Alexander Gleason (November 28, 1827 - March 13, 1909) was an American machinist and civil engineer, a proponent in his later years of Flat Earth theory, and in particular noted for his New Standard Map of the World (1892).

Selected Bibliography

Selected Patents

  • US 497917A, Gleason, Alexander, "Time Chart", published 1893-05-23, assigned to Buffalo Electrotype and Engraving Co. 
Gleason's New Standard Map of the World

Gleason's New Standard Map of the World (1892)

Or, more fully: Gleason's New Standard Map of the World: on the Projection of J. S. Christopher, Modern College, Blackheath, England; Scientifically and Practically Correct; As 'It Is'. (Longitude and Time Calculator; Patent Allowed, November 15, 1892. Applications made in: England, Canada, France, Denmark, Sweden, Germany, Austria. Published by the Buffalo Electrotype and Engraving Co., Buffalo, N.Y., U.S.A.),

Press Coverage

  • "BUFFALO AND THE EARTH. An Intelligent Journal Says the World is Our Oyster.", Buffalo Commercial (Buffalo, NY): 7, 21 Nov. 1890, 

    Is it any wonder that Alexander Gleason, of No. 1201 Niagara street, is making an effort to prove that the earth is flat? Nowadays nothing seems impossible to a Buffalonian. When Mr. Gleason has successfully demonstrated his theory in regard to our planet, he will doubtless take possession of the earth in the name of his native city. There was a time when Chicago waved the palm for greatest exhibition of municipal claims. The tide of empire, however, has begun to set eastward. Buffalo, the world is yours.

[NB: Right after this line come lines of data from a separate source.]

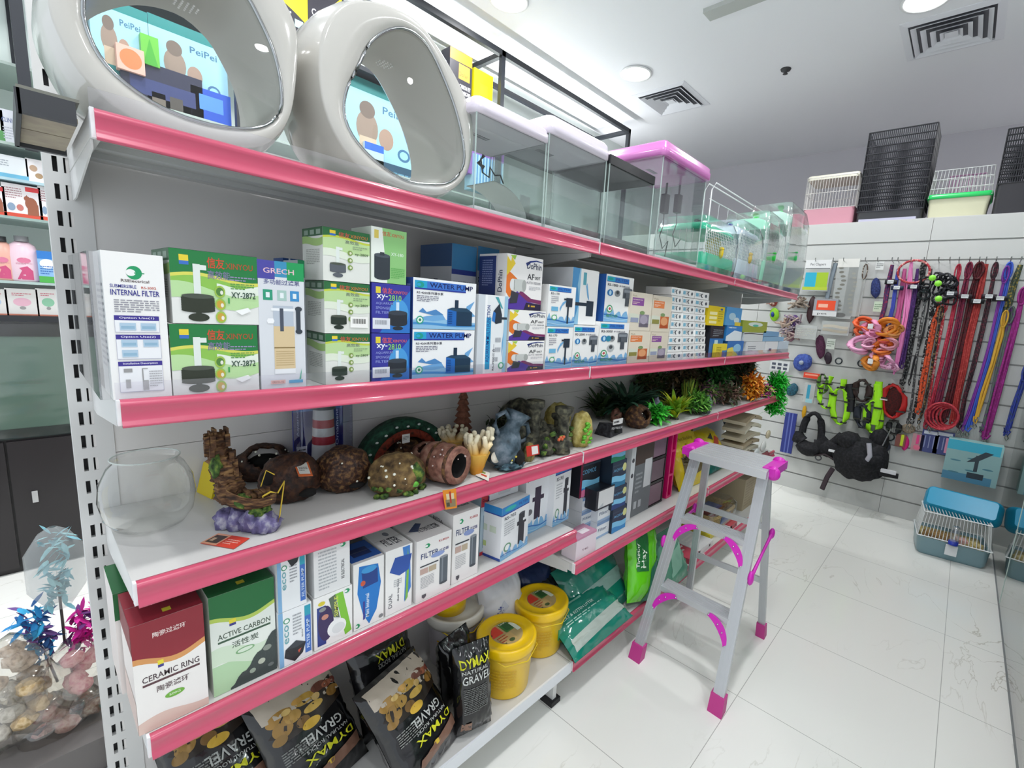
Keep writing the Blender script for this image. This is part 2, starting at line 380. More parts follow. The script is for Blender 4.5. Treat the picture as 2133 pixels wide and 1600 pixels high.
def bay(i, label):
    x0 = X0 + i * BW; x1 = x0 + BW - .003
    t = thing('shelving_unit', label, 'shelf unit', (x0, 0, 0), group=None)
    if i == 0: shelf_post(-.034, 'post', t)
    bp = M()
    zs_ = [.06 + .353 * k for k in range(6)]
    for a, b in zip(zs_, zs_[1:]): bp.box((-.004 if i == 0 else 0, YB, a), (BW - .002, YB + .012, b - .0015), mat('e4e1de', .3))
    bp.obj('back_panel', t)
    for k, z in enumerate(LEV[i]['z']):
        yf = YF if k < 4 else .955
        sh = M()
        sh.box((0, yf + .004, z - .004), (BW - .003, YB - .003, z), mat('cccbc8', .34))          # deck skin
        sh.box((0, yf + .004, z - .032), (BW - .003, yf + .02, z - .004), mat('d2d3d4', .4))       # front lip
        sh.box((0, yf + .02, z - .032), (.012, YB - .01, z - .004), METAL); sh.box((BW - .015, yf + .02, z - .032), (BW - .003, YB - .01, z - .004), METAL)
        for q in (1, 2, 3):
            yy = yf + (YB - yf) * q / 4; sh.box((.012, yy - .01, z - .014), (BW - .015, yy + .01, z - .004), mat('c8c9c8', .5))
        so = sh.obj('shelf', t)
        if k == 4 and i == 0:
            M().box((0, yf - .004, z - .042), (BW - .003, yf + .003, z + .002), mat('e3e6ea', .3)).obj('white_edge_rail', t)
            for q in (0, BW - .09):
                f = M(); f.box((q + .03, yf + .03, .02), (q + .05, yf + .2, z - .034), METAL); f.box((q + .015, yf + .02, .0), (q + .065, yf + .08, .02), DARK); f.obj('foot', t)
        else:
            st = M(); prof = [(yf + .004, z + .0035), (yf - .001, z + .0035), (yf - .0075, z - .001), (yf - .0095, z - .005), (yf - .0082, z - .009), (yf - .0066, z - .016), (yf - .0066, z - .025), (yf - .0085, z - .031), (yf - .0125, z - .036), (yf - .0135, z - .039), (yf - .010, z - .0405), (yf + .004, z - .036)]
            st.grid([[(xx, a, b) for a, b in prof] for xx in (.004, BW - .006)], PINK, True, closeu=True)
            st.face([(.004, a, b) for a, b in prof], PINK); st.face([(BW - .006, a, b) for a, b in prof][::-1], PINK)
            st.obj('price_strip', so)
            e = M(); e.box((-.0005, yf - .006, z - .037), (.004, yf + .006, z + .003), mat('e9e9ea')); e.obj('strip_end_cap', so)
        if k < 2:
            g = M(); g.box((.0, yf + .001, z + .003), (BW - .003, yf + .0022, z + .030), film('fdfdff', .10)); g.obj('clear_guard', so)
        if k < 4:
            for q, xx in enumerate((.001, BW - .008)):
                br = M(); pts = [(YB - .003, z - .033), (yf + .03, z - .033), (yf + .03, z - .045), (YB - .06, z - .085), (YB - .003, z - .085)]
                a = [(xx, u, v) for u, v in pts]; b = [(xx + .0025, u, v) for u, v in pts]
                br.face(a, METAL); br.face(b[::-1], METAL)
                for j in range(5): br.face([a[j], b[j], b[(j + 1) % 5], a[(j + 1) % 5]], METAL)
                br.obj('bracket', so)
    return t
bay(0, 'white perforated gondola shelf unit nearest the camera, with white bottom edge')
bay(1, 'middle gondola shelf unit, behind the step ladder and the teal bags')
bay(2, 'far gondola shelf unit, ending before the slatted wall')
# clear end divider on second shelf
dv = M(); dv.box((0, 0, 0), (.0025, .34, .225), film('f4f6f8', .16)); dv.box((0, 0, 0), (.012, .0025, .225), film('ffffff', .3)); dv.box((0, .12, 0), (.012, .1225, .225), film('ffffff', .3)); dv.box((0, .24, 0), (.012, .2425, .225), film('ffffff', .3))
tag(dv.obj('shelf_divider', loc=(X0 - .001 - .014, YF + .025, 1.3045)), 'clear acrylic end divider left of the white internal filter box', 'divider')
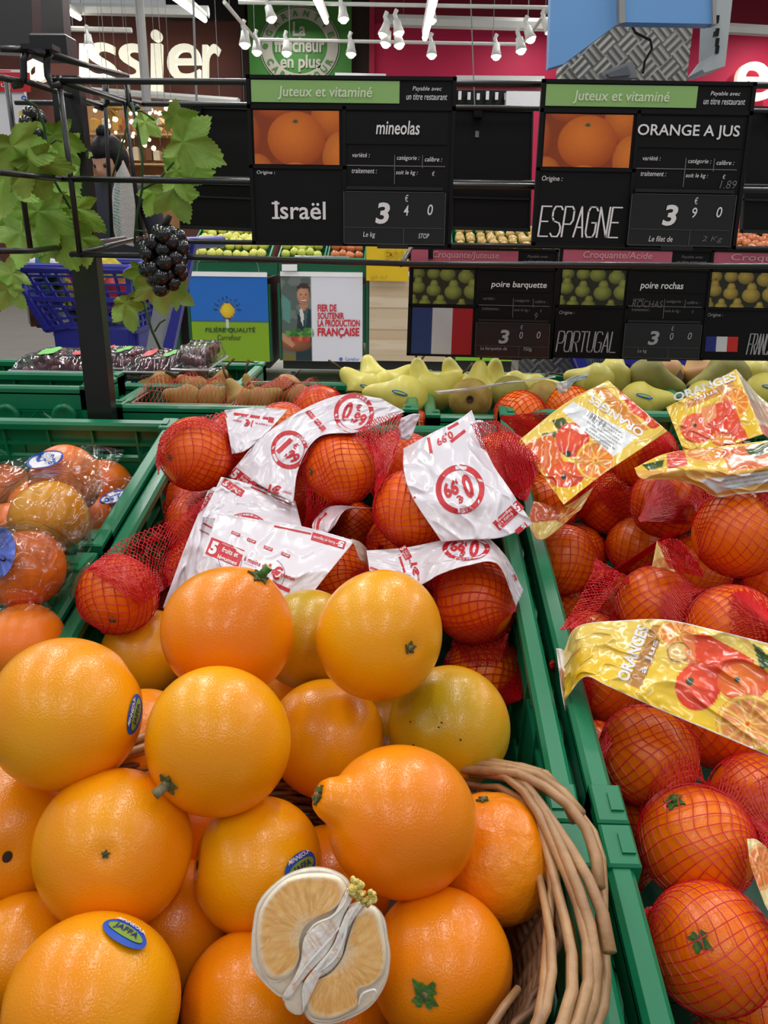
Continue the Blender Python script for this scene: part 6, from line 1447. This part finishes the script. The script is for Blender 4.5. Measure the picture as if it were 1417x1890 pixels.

  • "'Zetetic' and 'Theoretic' Defined.", Buffalo Commercial (Buffalo, NY): 6, 24 Mar. 1893, 

    Again there has arisen in our midst with bold attack upon the present system of astronomy and geodesy, a work of surpassing magnitude, by one Alexander Gleason of our own city, published by the Buffalo Electrotype and Engraving Co., and for sale by either of the above named. The work referred to bears the title of, "Is the Bible from Heaven?" "Is the earth a Globe?" While it is manifest from a moment's glance that to the first interrogation there is no doubt in the mind of the writer as to the inspiration of the word; in regard to the second, if the diagrams and statistical measurements are correct; there remains some hard shelled nuts for our scientists to crack. At least profit might be gained to the most fastidious and sanguine by a careful perusal of the book.

  • "THE EARTH IS FLAT. AT LEAST SO THINK THESE DELUDED ENTHUSIASTS. Are Making Preparations with a View of Proving the Correctness of Their Theory — Would Revise the School Maps.", Democrat (Wichita, KS): 3, 20 Feb. 1897, 

    Alexander Gleason, the sage of Niagara street, Buffalo, gave long and hard study to this great problem of the earth's surface, and spent much money in publishing books and collecting information. At one time he advertised in a New York paper for sea captains who had made the trip from the West African coast around Cape Horn, his desire being to prove that the distance was much greater than it would be if the earth were a sphere. The information which he obtained seemed to be satisfactory to himself, though it did not convince many scientists and geographers.

    The principal arguments advanced by the flat earth theorists are that a ship might seem to sail around a ball when it merely sailed around a circle; that all the effects of day and night could be produced by a fixed sun shining down upon a circular earth revolving like a card on a pin, and that the longest rivers have a descent of only a few feet.

    They say that the phenomenon at sea of the ship "rising" or disappearing is to be explained by refraction, and that if the earth were spherical the compass would not point north or south.

    These theorists assert that Sir Isaac Newton was crazy, and Galileo and Columbus mistaken; that if the earth were a revolving globe, a projectile thrown vertically upward would not fall on the spot from which it was hurled.

    And all of these propositions are backed up by copious quotations from the Bible, such as the four angles, at the four corners of the earth, the four winds of heaven, the angels that ascended and descended, etc. The underside of the earth having no sun is, say these dreamers, the place of darkness and damnation, and that it is reached only through the bottomless pit.